Putin spinge Gheddafi Jr. "Col tacito assenso dell'Italia"
Diversi analisti e diplomatici libici temono un ritorno al caos e alla guerra civile in caso di fallimento delle elezioni calendarizzate per il prossimo 24 dicembre. Proprio in questi giorni la camera dei rappresentanti ha approvato un disegno di legge che stabilisce l'elezione diretta del presidente. Ruolo al quale ambisce anche Saif al Islam Gheddafi, figlio dell'ex leader Muammar Gheddafi ucciso nel 2011 dopo la missione Nato che di fattoà gettò la Libia in un caos dalla quale non è mai più uscita. Alle spalle di Gheddafi Jr. ci sarebbero importanti sponsor internazionali, a partire da Vladimir Putin. Secondo fonti di Mosca, la Russia conta sul sostegno dell'Egitto e sul tacito assenso dell'Italia, mentre Francia ed Emirati arabi uniti si oppongono al piano di Putin.

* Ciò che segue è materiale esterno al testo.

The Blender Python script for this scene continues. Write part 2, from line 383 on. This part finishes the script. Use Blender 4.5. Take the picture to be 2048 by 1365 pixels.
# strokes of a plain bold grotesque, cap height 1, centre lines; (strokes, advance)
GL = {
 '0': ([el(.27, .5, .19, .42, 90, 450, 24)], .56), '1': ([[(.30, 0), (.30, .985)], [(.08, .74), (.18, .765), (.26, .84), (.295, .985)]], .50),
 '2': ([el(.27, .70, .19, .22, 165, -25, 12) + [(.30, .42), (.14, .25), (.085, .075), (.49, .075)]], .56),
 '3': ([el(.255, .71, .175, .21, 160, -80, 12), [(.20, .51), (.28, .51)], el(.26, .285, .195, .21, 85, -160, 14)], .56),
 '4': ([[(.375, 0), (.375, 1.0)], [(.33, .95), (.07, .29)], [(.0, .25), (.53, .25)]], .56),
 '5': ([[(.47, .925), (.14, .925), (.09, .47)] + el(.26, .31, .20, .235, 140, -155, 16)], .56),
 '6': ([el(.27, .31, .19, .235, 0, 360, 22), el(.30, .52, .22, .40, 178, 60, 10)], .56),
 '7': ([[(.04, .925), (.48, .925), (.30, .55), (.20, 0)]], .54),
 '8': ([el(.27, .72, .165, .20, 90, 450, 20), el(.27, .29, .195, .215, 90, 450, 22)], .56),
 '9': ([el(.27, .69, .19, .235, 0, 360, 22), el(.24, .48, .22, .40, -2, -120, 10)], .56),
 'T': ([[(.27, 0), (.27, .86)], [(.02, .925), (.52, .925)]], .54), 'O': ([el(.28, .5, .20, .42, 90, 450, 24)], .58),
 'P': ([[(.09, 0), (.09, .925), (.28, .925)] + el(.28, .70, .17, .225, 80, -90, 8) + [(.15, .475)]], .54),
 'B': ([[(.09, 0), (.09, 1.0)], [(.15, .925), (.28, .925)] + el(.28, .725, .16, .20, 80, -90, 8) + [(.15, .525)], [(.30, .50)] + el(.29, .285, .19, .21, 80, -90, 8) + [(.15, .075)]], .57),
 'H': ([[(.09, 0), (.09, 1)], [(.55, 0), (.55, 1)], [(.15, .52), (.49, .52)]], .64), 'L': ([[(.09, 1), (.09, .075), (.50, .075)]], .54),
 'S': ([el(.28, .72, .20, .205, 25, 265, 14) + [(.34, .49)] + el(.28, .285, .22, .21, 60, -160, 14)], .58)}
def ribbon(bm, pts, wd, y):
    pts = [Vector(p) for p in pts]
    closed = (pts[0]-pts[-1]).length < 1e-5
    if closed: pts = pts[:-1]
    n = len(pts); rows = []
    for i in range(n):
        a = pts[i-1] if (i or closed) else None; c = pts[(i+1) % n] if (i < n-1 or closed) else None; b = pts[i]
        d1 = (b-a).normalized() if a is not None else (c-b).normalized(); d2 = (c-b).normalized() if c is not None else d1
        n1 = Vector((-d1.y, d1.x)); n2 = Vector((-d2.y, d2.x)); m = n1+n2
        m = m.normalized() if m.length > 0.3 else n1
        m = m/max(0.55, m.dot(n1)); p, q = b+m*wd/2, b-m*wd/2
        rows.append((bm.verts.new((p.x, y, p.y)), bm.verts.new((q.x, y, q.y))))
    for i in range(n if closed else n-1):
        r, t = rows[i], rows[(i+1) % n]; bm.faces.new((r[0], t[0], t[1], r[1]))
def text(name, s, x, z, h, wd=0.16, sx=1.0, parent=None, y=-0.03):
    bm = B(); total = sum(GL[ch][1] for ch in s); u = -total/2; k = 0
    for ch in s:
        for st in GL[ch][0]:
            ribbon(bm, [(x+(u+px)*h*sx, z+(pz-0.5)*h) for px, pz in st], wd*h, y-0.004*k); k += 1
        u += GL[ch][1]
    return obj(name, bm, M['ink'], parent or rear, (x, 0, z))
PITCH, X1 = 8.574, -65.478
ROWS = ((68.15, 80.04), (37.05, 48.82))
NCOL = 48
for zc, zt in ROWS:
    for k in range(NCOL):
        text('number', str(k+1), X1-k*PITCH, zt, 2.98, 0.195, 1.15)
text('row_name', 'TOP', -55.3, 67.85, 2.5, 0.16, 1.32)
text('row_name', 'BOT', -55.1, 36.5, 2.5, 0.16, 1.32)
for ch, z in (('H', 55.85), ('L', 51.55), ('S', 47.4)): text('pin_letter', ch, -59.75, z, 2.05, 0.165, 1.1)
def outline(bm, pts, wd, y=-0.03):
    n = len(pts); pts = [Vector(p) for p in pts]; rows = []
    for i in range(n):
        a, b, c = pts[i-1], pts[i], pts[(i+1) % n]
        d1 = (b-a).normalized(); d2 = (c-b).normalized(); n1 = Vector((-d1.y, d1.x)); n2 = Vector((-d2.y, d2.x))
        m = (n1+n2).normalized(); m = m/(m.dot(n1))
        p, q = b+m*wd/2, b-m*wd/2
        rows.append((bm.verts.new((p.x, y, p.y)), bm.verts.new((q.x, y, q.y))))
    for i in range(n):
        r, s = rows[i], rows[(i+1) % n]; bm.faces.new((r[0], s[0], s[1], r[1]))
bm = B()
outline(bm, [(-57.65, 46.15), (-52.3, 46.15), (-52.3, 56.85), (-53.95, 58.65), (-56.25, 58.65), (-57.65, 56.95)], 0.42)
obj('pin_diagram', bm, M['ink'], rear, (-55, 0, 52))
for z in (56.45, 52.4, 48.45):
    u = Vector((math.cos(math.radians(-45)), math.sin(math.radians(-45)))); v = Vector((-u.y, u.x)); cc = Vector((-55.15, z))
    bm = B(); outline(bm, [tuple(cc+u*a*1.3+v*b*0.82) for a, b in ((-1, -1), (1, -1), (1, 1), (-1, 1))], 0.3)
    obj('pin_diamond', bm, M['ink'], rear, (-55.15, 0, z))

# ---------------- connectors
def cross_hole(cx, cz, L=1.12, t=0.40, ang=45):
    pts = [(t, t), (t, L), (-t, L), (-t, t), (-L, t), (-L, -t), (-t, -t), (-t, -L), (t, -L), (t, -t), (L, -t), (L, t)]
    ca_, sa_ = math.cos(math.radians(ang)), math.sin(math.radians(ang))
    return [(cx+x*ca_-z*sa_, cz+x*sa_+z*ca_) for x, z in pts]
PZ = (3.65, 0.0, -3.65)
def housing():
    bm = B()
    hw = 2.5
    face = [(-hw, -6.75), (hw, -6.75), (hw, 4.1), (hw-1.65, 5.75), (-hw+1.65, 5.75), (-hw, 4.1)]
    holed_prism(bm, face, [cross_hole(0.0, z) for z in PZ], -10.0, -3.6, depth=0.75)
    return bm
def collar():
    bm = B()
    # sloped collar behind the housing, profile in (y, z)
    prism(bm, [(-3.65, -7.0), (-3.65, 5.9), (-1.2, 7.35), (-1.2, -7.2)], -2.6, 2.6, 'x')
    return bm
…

I numeri (in aumento) delle missioni italiane all'estero
In tutto le missioni italiane all'estero sono 40, due in più rispetto al 2020, con una forza complessiva che potrà raggiungere al massimo le 9.449 unità, oltre 800 in più dell'anno precedente. Si va dal Sahel (dove i ministri e i rappresentanti diplomatici italiani sono molto attivi negli ultimi mesi) al Libano, dai Balcani all'Iraq, dove l'Italia assumerà nel 2022 il comando della missione Nato. Il caos afgano in futuro potrebbe portare a una linea diversa, ma per ora si va avanti col pilota automatico. Sperando di non dover rivivere le scene viste a Kabul in altre capitali, magari anche più vicine al territorio italiano.